L’affaire du siècle : une ligne directrice critiquée dans la politique énergétique française

Cette pétition lancée début décembre par quatre associations dans le but de poursuivre l’Etat pour « inaction climatique », rappelle que l’investissement en faveur d’une réduction des émissions liées à la production d’électricité n’est pas le point d’amélioration le plus pertinent pour le cas français.
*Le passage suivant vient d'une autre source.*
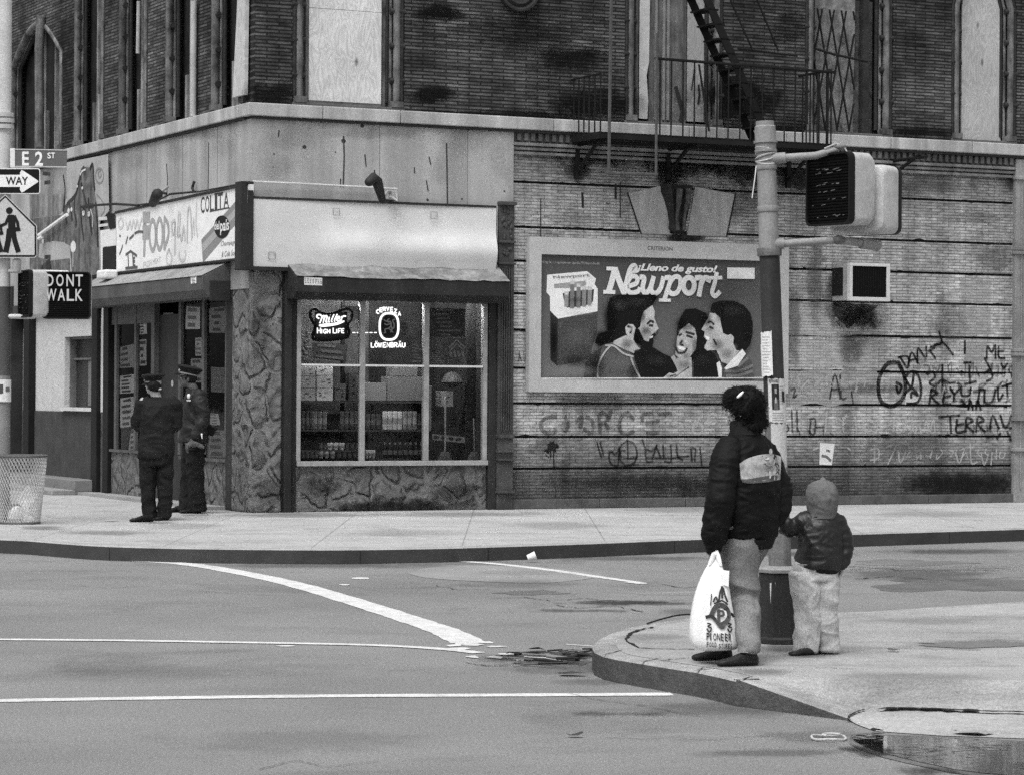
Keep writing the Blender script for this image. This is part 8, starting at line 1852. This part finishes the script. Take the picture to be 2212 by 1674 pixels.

Cette initiative a rapidement pris de l’ampleur. La pétition lancée par Greenpeace France, Notre affaire à tous, La Fondation pour la nature et l’Homme et Oxfam afin d’attaquer l’Etat en justice pour « inaction climatique » a dépassé le 10 janvier 2019 son objectif de deux millions de signatures. L’initiative, qui a vu quelques réponses auprès de plusieurs représentants de la sphère politique, et est louée par différents acteurs qui ont d’ailleurs contribué à son succès, a notamment fait écho à une critique principale qui avait été faite auparavant quant à la direction prise dans la politique énergétique française. Dans leur demande préalable indemnitaire, document sourcé présentant les raisons ayant amené à cette poursuite en justice, les quatre associations mettent en avant le peu de résultats obtenus par la France dans ses engagements internationaux et sa lutte contre les changements climatiques.

La France déjà bonne élève dans la production d’électricité

Le 20 décembre 2018, le collectif Science technologies actions (STA) se réjouissait de cette action « en tant qu’elle dénonce le caractère inadapté des moyens engagés par l’État, en regard de l’objectif qui leur est assigné ».

Pour celui-ci, « sans surprise, le bilan du suivi de la Stratégie nationale bas-carbone (SNBC) a clairement mis en évidence l’absence totale de résultat du principal poste des dépenses publiques destinées à cette politique ».

Ce qui ressort notamment, c’est qu’en cherchant à promouvoir davantage l’usage des énergies renouvelables dans la production d’électricité, pour réduire ses émissions de gaz à effet de serre et respecter les différentes contraintes qui lui sont données, l’Etat français s’est trompé de combat. L’association Sauvons le climat le soulignait quant à elle le 23 décembre, en réponse à la pétition, le fait que le combat contre les émissions de CO2 dans la production d’électricité n’est pas pertinent : « Elle [La France] a pris ce retard parce qu’elle a concentré ses efforts sur l’électricité, en particulier le remplacement du nucléaire par les renouvelables électriques intermittentes (éolien et photovoltaïque). Or l’électricité en France ne cause que très peu d’émissions de gaz à effet de serre, car le nucléaire et l’hydroélectricité n’en produisent pas. » 

Ainsi, parmi ses voisins européens, la production d’électricité en France est l’une des moins émettrices de CO2 comme le montre cette carte issue d’un projet open-source présentant ainsi la situation de chaque pays européen avec une indication de la quantité d’émissions de CO2 rejetées par kilowatt-heure (kWh) produit.

Un message d’alerte de la Cours des Comptes

Dans un rapport daté de mars 2018, la Cour des Comptes dénonçait déjà le fait que les moyens alloués par l’État à la transition énergétique le sont essentiellement pour le mix électrique, et en particulier dans le cadre de l’objectif fixé par la Loi de transition énergétique pour la croissance verte de réduire la part du nucléaire dans ce mix. Et ce, alors que ce secteur n’a, pour le cas de la France, qu’un faible impact sur les émissions des GES françaises. 

Sylvestre Huet, journaliste scientifique et membre de l’Association des Journalistes scientifiques, écrivait peu après  dans un article de blog que « le résultat est climatologiquement parlant dérisoire par erreur sur la cible de l’action, visant l’électricité au lieu de viser les secteurs les plus émetteurs de gaz à effet de serre, comme le chauffage ou les transports routiers. Or, comme le système électrique français, dont le socle est constitué du nucléaire et de l’hydro-électricité, est déjà décarboné à près de 95%, il ne peut constituer une cible efficace pour l’action climatique. »

D’après les différentes sources citées plus haut, la France aurait plutôt intérêt à « investir dans la rénovation des logements et promouvoir l’usage des énergies renouvelables », comme le suggère la demande préalable indemnitaire de l’Affaire du siècle. L’association Sauvons le climat préconise quant à elle de favoriser « le remplacement des combustibles fossiles pour le chauffage et pour les transports par des énergies non émettrices (renouvelables thermiques, électricité, biocarburants …) ». Enfin le collectif Science technologies actions (STA) renouvelle son « Appel solennel pour une commission scientifique pluridisciplinaire et indépendante » envers l’Etat afin de « mettre en œuvre une expertise scientifique pluridisciplinaire et indépendante chargée d’évaluer les coûts, avantages et inconvénients des dispositions de la LTECV » pour contrer l’évolution de ces émissions de gaz à effet de serre.